- _Rows from a 3D scene dataset_:
"""

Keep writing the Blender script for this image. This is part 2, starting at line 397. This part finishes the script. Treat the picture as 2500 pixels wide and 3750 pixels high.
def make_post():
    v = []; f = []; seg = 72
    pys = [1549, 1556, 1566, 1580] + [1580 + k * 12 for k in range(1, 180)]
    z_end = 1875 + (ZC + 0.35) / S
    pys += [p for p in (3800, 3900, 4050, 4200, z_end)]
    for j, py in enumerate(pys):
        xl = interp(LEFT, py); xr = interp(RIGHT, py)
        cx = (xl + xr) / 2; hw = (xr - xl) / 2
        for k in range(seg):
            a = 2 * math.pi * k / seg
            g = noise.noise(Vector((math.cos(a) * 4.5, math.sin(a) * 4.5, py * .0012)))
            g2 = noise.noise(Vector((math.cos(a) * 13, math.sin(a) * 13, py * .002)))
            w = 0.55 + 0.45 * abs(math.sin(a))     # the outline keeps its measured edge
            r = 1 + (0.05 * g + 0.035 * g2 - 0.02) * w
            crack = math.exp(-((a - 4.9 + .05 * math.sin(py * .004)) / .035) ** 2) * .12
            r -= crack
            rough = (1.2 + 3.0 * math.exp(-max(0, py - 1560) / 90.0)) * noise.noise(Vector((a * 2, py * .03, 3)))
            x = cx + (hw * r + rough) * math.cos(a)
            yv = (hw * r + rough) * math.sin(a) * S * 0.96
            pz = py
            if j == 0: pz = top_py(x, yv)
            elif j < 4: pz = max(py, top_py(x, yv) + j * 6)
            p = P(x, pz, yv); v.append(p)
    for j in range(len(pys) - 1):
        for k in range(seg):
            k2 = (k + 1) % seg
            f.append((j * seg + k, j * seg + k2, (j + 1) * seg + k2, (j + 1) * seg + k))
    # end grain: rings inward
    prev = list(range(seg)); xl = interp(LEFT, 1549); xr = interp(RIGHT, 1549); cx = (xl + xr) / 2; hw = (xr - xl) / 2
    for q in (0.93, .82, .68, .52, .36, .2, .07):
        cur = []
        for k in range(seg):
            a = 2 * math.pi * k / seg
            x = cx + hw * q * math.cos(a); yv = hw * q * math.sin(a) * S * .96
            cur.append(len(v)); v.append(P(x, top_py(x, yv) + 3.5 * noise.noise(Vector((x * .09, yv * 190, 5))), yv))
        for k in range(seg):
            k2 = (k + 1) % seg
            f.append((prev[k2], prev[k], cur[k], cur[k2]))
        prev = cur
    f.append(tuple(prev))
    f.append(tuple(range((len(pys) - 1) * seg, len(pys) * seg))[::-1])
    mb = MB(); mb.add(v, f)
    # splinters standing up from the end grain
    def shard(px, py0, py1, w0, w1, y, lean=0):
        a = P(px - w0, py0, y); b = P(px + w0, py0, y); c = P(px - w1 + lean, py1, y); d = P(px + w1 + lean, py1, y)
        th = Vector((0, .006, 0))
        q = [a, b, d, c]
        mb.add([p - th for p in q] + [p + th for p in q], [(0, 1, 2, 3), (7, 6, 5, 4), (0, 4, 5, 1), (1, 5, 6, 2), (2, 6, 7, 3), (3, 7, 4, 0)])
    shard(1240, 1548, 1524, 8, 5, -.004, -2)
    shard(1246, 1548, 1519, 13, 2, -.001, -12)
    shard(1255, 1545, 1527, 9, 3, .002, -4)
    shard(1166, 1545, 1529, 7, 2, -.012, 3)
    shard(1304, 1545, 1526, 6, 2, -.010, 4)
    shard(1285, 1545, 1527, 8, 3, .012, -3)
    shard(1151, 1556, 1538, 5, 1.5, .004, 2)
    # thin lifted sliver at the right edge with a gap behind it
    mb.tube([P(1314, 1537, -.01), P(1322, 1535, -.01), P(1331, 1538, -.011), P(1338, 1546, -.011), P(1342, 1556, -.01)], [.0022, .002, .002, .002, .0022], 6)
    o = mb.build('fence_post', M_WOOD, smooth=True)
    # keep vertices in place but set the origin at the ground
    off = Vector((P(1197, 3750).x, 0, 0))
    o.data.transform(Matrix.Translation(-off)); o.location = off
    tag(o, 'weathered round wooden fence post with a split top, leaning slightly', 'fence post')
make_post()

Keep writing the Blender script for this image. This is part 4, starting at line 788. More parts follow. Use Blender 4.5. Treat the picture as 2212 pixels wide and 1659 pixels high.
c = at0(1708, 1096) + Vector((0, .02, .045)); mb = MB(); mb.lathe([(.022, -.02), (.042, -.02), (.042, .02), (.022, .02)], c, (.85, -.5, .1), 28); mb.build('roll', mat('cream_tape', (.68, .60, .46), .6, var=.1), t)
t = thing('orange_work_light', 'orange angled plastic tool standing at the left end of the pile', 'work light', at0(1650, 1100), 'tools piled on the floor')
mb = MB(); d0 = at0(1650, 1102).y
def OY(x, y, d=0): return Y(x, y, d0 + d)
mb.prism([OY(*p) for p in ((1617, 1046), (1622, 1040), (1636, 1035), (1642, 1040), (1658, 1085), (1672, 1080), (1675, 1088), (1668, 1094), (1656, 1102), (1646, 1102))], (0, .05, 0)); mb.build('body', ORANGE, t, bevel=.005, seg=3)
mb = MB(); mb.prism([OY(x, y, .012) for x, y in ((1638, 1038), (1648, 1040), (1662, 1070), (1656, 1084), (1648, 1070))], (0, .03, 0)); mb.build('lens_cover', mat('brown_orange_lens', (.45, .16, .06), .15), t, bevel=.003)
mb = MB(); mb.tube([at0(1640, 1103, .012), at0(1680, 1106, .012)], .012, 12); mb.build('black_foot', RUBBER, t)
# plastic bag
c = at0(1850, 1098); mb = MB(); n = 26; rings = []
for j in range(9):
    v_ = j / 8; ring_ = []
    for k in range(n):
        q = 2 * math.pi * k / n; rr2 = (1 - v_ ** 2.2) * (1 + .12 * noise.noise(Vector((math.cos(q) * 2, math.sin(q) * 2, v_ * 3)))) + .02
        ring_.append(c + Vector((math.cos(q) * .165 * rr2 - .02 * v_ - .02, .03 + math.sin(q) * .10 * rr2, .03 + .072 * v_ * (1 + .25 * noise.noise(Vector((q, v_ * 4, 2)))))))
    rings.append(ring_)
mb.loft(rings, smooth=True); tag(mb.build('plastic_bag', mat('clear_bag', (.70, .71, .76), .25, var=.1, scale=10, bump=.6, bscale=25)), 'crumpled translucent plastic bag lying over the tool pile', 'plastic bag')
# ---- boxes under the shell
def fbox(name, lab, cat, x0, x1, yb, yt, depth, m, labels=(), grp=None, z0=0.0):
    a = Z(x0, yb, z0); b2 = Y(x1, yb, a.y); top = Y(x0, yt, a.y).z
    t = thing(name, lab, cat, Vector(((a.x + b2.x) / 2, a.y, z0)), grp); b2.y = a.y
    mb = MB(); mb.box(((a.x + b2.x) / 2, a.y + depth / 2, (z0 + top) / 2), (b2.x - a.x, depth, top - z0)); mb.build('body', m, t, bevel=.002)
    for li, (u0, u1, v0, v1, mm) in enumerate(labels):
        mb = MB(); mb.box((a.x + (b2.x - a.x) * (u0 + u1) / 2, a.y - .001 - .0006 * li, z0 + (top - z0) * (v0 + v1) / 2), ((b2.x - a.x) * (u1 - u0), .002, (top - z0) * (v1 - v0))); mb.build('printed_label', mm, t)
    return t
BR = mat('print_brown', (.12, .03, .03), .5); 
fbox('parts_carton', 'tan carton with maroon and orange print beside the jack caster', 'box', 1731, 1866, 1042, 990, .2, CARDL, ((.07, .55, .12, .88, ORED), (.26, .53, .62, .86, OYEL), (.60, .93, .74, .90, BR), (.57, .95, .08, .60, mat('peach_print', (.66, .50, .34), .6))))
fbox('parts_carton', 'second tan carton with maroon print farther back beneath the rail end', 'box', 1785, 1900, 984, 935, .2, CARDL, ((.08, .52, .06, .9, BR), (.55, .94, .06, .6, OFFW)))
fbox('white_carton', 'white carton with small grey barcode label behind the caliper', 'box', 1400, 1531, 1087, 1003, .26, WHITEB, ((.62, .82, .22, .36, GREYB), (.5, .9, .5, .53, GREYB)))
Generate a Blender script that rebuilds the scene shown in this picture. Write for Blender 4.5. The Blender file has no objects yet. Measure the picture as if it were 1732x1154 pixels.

"""

- _Exercise_: Look through the material and copy each line that has "smooth".

- _Task response_:
    o = mb.build('fence_post', M_WOOD, smooth=True)
mb.loft(rings, smooth=True); tag(mb.build('plastic_bag', mat('clear_bag', (.70, .71, .76), .25, var=.1, scale=10, bump=.6, bscale=25)), 'crumpled translucent plastic bag lying over the tool pile', 'plastic bag')